Stated goal: Print the first line of the material below and each line after it, exactly as written, ending with the line that contains "from mathutils import Vector, Matrix".

Stored data:
---+---
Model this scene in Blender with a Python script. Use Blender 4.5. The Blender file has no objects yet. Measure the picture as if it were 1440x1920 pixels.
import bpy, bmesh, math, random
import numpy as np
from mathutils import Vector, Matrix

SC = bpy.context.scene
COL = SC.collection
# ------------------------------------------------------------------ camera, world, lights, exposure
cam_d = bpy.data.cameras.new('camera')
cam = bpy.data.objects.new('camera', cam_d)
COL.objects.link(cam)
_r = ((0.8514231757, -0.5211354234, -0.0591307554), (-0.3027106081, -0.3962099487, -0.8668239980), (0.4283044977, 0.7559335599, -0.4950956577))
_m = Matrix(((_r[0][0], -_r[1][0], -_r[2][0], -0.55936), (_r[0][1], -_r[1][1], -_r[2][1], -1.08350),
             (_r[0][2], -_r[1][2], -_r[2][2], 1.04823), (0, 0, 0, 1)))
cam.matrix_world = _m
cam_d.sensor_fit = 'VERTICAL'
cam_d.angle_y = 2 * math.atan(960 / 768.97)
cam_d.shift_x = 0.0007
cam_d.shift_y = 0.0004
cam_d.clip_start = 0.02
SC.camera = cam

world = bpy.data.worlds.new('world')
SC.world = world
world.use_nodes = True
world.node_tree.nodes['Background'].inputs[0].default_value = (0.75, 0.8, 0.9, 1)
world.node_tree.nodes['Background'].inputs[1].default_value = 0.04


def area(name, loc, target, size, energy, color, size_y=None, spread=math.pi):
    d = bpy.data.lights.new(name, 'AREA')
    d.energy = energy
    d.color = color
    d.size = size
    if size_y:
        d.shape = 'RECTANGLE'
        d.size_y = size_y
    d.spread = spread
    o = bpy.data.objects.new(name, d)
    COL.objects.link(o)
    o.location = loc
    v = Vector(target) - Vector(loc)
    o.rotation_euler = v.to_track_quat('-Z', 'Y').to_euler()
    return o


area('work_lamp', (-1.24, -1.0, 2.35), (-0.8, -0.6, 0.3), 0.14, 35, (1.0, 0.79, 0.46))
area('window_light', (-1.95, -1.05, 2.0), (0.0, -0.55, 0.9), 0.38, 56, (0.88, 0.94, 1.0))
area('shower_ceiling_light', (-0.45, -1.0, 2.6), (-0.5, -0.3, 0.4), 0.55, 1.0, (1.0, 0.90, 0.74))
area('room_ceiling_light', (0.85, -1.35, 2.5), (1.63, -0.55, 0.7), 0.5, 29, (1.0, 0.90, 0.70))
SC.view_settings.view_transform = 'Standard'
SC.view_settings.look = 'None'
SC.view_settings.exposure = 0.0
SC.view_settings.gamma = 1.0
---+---
Exercise answer:
Model this scene in Blender with a Python script. Use Blender 4.5. The Blender file has no objects yet. Measure the picture as if it were 1440x1920 pixels.
import bpy, bmesh, math, random
import numpy as np
from mathutils import Vector, Matrix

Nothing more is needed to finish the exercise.